▶ **STORED ROWS**
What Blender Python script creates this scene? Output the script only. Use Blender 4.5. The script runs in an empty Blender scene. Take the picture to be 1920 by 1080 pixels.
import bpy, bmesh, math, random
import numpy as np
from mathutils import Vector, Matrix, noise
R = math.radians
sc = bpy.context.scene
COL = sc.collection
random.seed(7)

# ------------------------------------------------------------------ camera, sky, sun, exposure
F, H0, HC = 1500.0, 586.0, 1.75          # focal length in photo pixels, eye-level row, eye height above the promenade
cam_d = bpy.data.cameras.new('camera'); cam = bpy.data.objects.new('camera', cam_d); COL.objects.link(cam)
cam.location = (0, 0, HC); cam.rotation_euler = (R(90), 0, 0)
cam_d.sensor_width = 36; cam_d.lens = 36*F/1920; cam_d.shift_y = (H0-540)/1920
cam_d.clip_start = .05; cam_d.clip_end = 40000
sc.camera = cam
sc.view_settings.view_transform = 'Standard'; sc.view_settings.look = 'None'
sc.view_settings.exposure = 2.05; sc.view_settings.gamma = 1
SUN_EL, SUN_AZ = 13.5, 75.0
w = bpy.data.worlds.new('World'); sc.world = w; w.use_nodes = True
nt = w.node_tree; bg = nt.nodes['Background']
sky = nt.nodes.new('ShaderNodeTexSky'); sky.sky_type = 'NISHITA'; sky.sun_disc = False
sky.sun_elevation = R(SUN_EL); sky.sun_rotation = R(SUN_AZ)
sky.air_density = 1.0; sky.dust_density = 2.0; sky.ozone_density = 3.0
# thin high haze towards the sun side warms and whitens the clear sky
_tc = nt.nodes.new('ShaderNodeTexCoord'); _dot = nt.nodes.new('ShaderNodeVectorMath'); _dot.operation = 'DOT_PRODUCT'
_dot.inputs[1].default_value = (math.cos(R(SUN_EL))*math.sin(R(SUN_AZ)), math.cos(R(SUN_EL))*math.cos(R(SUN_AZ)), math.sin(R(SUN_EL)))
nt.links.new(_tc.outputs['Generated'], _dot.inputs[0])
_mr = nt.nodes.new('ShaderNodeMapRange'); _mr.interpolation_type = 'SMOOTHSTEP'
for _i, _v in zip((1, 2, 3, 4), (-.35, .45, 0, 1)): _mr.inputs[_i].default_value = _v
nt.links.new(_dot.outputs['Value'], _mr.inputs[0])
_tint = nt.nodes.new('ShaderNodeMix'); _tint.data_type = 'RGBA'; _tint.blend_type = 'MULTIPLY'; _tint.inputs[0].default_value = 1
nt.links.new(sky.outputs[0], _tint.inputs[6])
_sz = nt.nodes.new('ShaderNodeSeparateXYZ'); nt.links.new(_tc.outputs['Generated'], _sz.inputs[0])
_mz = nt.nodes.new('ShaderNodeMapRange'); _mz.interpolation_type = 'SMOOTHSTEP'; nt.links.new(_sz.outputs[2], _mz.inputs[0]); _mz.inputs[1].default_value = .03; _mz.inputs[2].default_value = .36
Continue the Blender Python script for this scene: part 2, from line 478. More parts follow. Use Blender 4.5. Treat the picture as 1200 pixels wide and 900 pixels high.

▶ **STATED TASK**
Only the number is wanted: how many lines above include the word "picture"?

▶ **TASK SOLUTION**
2